Keller Williams :: Jam in the Dam
Keller was the first to take the stage, signaling the beginning of the festivities with an a-cappella take on "Bohemian Rhapsody" with the sold out crowd assisting with the choral arrangements. Following the surprising, yet aptly eccentric opening, Huey Lewis' "I Want a New Drug" received the cover treatment, as well as an entrancingly comedic version of the "Ghostbusters Theme," complete with Keller's own call-and-answer work using his voice and acoustic guitar. From the onset, Keller Williams embodied the Amsterdam philosophy - seriously lighthearted whilst performing something extraordinary in an ordinary fashion; often masking brilliance with accessibility to create inclusively welcoming beliefs stressing that the better way is often the other way. Crafting melodies by looping his acoustic and electric guitars with a bass, keyboard, and synthesizer pad, Keller's one-man-band approach shined through spirited versions of "Talk to the Hand," Martin Sexton's "Black Sheep" and his homage to the daytime game show, "Bob Rules." In addition, Disco Biscuits' Jon Gutwillig came out as the first collaborator, adding his intricate, jazz-fusion guitar work to Keller's own "Tribe," featuring an extended outro where both parties tickled each other's melodies, building towards a climax to close out the first impressive set of Jam in the Dam.

Two hours down, too many more to count to go.

Steve Molitz (Particle) :: Jam in the Dam
Particle was next, lighting the inaugural torch in the larger Max to a packed crowd eagerly awaiting the Los Angeles quartet's highly acclaimed instrumental electronic funk. The left coast lads did not disappoint, opening the set with a twenty minute, deeply funky Pink Floyd style jam, possibly in ode to Amsterdam's Umma Gumma, a Pink Floyd themed coffee shop. Asserting the band's fiery danceable stature from the onset, the light show, along with the anticipation that everything was being filmed for an upcoming DVD (more about that later) ignited the foursome, as originals "Eye of the Storm," "Below Radar," and the twenty-five minute closer, "The Golden Gator" sounded as fresh as a street waffle, feeding off the demanding energy of the crowd obviously stimulated by a full day of getting lost in Amsterdam.

Back to the Old Hall for the Disco Biscuits, but I could barely get inside the venue because of the mass of fans jammed inside for the set.
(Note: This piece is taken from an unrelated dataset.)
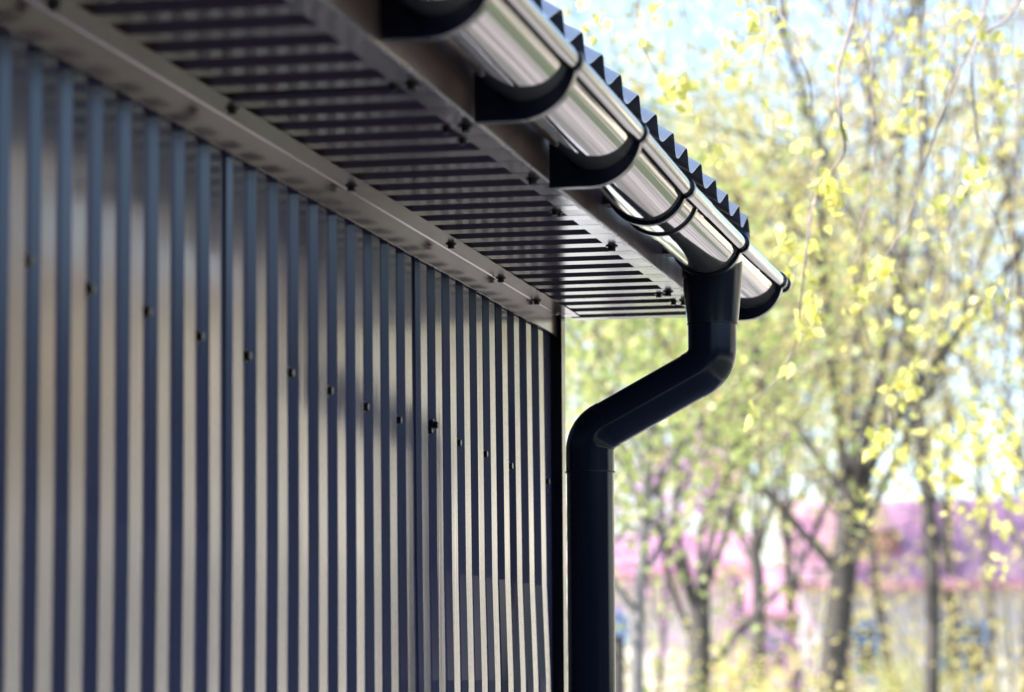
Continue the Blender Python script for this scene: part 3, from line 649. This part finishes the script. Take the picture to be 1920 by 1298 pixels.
hang([(1880, -260), (1850, 0), (1812, 100), (1772, 200), (1740, 290), (1702, 410), (1662, 478)], 8.8, [(1640, 498, 6, .022), (1665, 500, 3, .015), (1770, 155, 3, .02), (1705, 190, 3, .03), (1830, 60, 3, .03), (1800, 30, 3, .03)], .005)
hang([(1960, -260), (1910, 0), (1845, 65), (1822, 120), (1830, 230), (1838, 290), (1852, 370), (1872, 420), (1890, 480)], 9.2, [(1815, 325, 6, .03), (1845, 305, 4, .03), (1900, 80, 4, .03), (1880, 170, 4, .03), (1890, 560, 4, .03), (1770, 370, 3, .02)], .0055)
hang([(1660, -260), (1630, 0), (1640, 300), (1600, 500), (1630, 640), (1660, 740), (1672, 822)], 9.6, [(1642, 828, 4, .018), (1665, 822, 3, .02), (1702, 730, 6, .03), (1700, 690, 3, .02), (1648, 615, 3, .015), (1605, 550, 4, .02), (1690, 770, 5, .04), (1590, 120, 5, .05)], .0038)
hang([(1190, -260), (1196, 0), (1190, 60), (1205, 90), (1240, 150), (1265, 190)], 9.0, [(1115, 28, 3, .018), (1120, 55, 2, .012), (1230, 30, 3, .018), (1262, 165, 6, .028), (1280, 190, 4, .03), (1215, 70, 3, .02), (1350, 40, 4, .04)], .003)
hang([(1410, -260), (1400, 0), (1385, 60), (1345, 120), (1340, 280)], 10.2, [(1338, 285, 5, .03), (1420, 40, 4, .03), (1400, 60, 4, .03), (1375, 150, 5, .05), (1330, 130, 4, .04)], .003)
hang([(1760, -260), (1735, 0), (1725, 200), (1720, 420), (1700, 560)], 11.0, [(1730, 80, 6, .06), (1740, 130, 4, .04), (1700, 230, 6, .06), (1660, 130, 6, .06), (1720, 420, 5, .06), (1690, 590, 6, .05)], .003)
hang([(1930, -260), (1910, 200), (1900, 480), (1880, 700), (1850, 860)], 13, [(1880, 820, 12, .06), (1820, 800, 10, .07), (1770, 850, 9, .07), (1900, 900, 10, .07), (1840, 760, 8, .06), (1850, 980, 6, .05), (1780, 920, 8, .06)], .004, size=.056)
hang([(1800, -260), (1790, 200), (1780, 500), (1740, 700), (1700, 880)], 11.5, [(1690, 860, 8, .06), (1720, 900, 6, .05), (1760, 650, 8, .07), (1830, 610, 8, .07), (1800, 560, 6, .06), (1640, 900, 5, .04), (1620, 960, 4, .03)], .0036)
# thin side branching twigs and a scatter of smaller leaves further along the crown
m = MB(); lt = []
for k in range(30):
    xp = random.uniform(1250, 1960); s = random.uniform(9.5, 14); y0 = -200; P0 = [at(xp, y0, s)]; y_ = y0; xx = xp
    Lr = random.uniform(250, 900) if xp > 1500 else random.uniform(200, 500)
    while y_ < y0+Lr: y_ += 60; xx += random.gauss(0, 13); P0.append(at(xx, y_, s+random.gauss(0, .03)))
    m.tube(P0, [.003*(1-.6*i/(len(P0)-1)) for i in range(len(P0))], 5); lt += [tuple(q) for q in P0[2:]]
tag(m.build('fine_twigs', M['twig'], bt), kind='stuff')
tag(link('small_leaves', leaf_cloud(lt, 380, (.10, .16, .10), .036), M['leaf_birch'], bt), kind='stuff')
ex = []
for (cx, cy, cn, cs, s) in [(1120, 40, 5, .02, 8.6), (1240, 35, 6, .03, 9), (1275, 175, 12, .03, 9), (1345, 285, 8, .022, 9), (1390, 100, 8, .04, 9.5), (1440, 45, 8, .04, 9.5), (1560, 365, 12, .03, 8.4), (1515, 590, 9, .022, 8.4), (1480, 455, 10, .03, 8.6), (1490, 530, 8, .03, 8.6), (1650, 505, 9, .022, 9), (1825, 335, 10, .03, 9), (1700, 720, 10, .03, 9.4), (1640, 830, 8, .02, 9.4), (1870, 560, 10, .05, 10),
        (1740, 100, 14, .06, 10), (1820, 60, 12, .05, 10), (1900, 190, 14, .06, 10), (1690, 240, 12, .05, 10), (1640, 90, 10, .05, 10.5), (1610, 560, 8, .03, 9.5), (1760, 640, 16, .07, 11), (1830, 600, 14, .07, 11), (1700, 870, 14, .06, 11), (1780, 850, 22, .07, 10.5), (1850, 800, 26, .08, 10.5), (1900, 900, 24, .08, 10.5), (1840, 950, 14, .06, 10.5), (1620, 960, 6, .03, 10), (1860, 1070, 6, .03, 10), (1910, 700, 14, .08, 11)]:
    if s >= 10: s *= 1.28
    c = at(cx, cy, s); cs *= 1.15 if s > 12 else 1; ex += [tuple(c+Vector((random.gauss(0, .05), random.gauss(0, cs), random.gauss(0, cs)))) for _ in range(cn*2)]
tag(link('small_leaves', leaf_cloud(ex+small, int(len(ex+small)*.85), (.006, .006, .006), .046), M['leaf_birch'], bt), kind='stuff')
# boughs that carry the twigs, above the picture
for (zt, yt, xt) in ((4.9, 1.6, 9.2), (5.4, .4, 8.8), (5.2, 2.2, 10.6), (5.8, -.6, 9.4), (5.6, 1.0, 11.5), (6.2, -3.8, 9.5), (6.4, -3.5, 12)):
    a = Vector((10.2, -2.2, zt-1.6)); b_ = Vector((xt, yt, zt)); Q = [a.lerp(b_, f)+Vector((0, 0, .5*math.sin(f*3.1))) for f in np.linspace(0, 1, 8)]
    m = MB(); m.tube(Q, [.055*(1-.11*i) for i in range(8)], 8); m.build('bough', M['birch_bark'], bt, smooth=60)
    tag(link('crown', leaf_cloud([tuple(q) for q in Q[3:]], 500, (.5, .5, .25), .04), M['leaf_birch'], bt), kind='stuff')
Due to the fact that Bisco drummer Sam Altman is busy with pre-med schooling the New Jersey based band rarely perform live at this time, and thus, this would prove to be an emotional trip for both band and fans. Jam in the Dam coincidentally happened to fall within Altman's Spring Break, and the band jumped at the chance to be a part of the spectacle.

Viscerally emanating that excitement from the inception, the quartet, in their usual improvisational fashion, began their set and refused to break for more than a few seconds throughout the two hour onslaught. With a determined "Morph" and fan favorite sandwich "Spacebirdmatingcall" > "I-Man" > "Spacebirdmatingcall" dominating the set, the Biscuits instrumental fluidity shined brightly through the cloudiness within the Old Hall, keeping nearly 1,000 heart-wrenched fans at their collective peaks until 2 a.m. rolled around.

Unfortunately, nearly two weeks of traveling and sleeping in airports, had taken its toll on my body, and my wits suddenly shut down for the evening. Bidding farewell to the Melkweg for the first night and asserting the verity that Umphrey's McGee would be my top priority on Day Two, I waved goodbye, stumbled along the quiet canals for forty-five minutes, and passed out as one Amsterdam's beautiful church bells rang three times amidst the silence of an early Sunday morning along the Prinsengracht.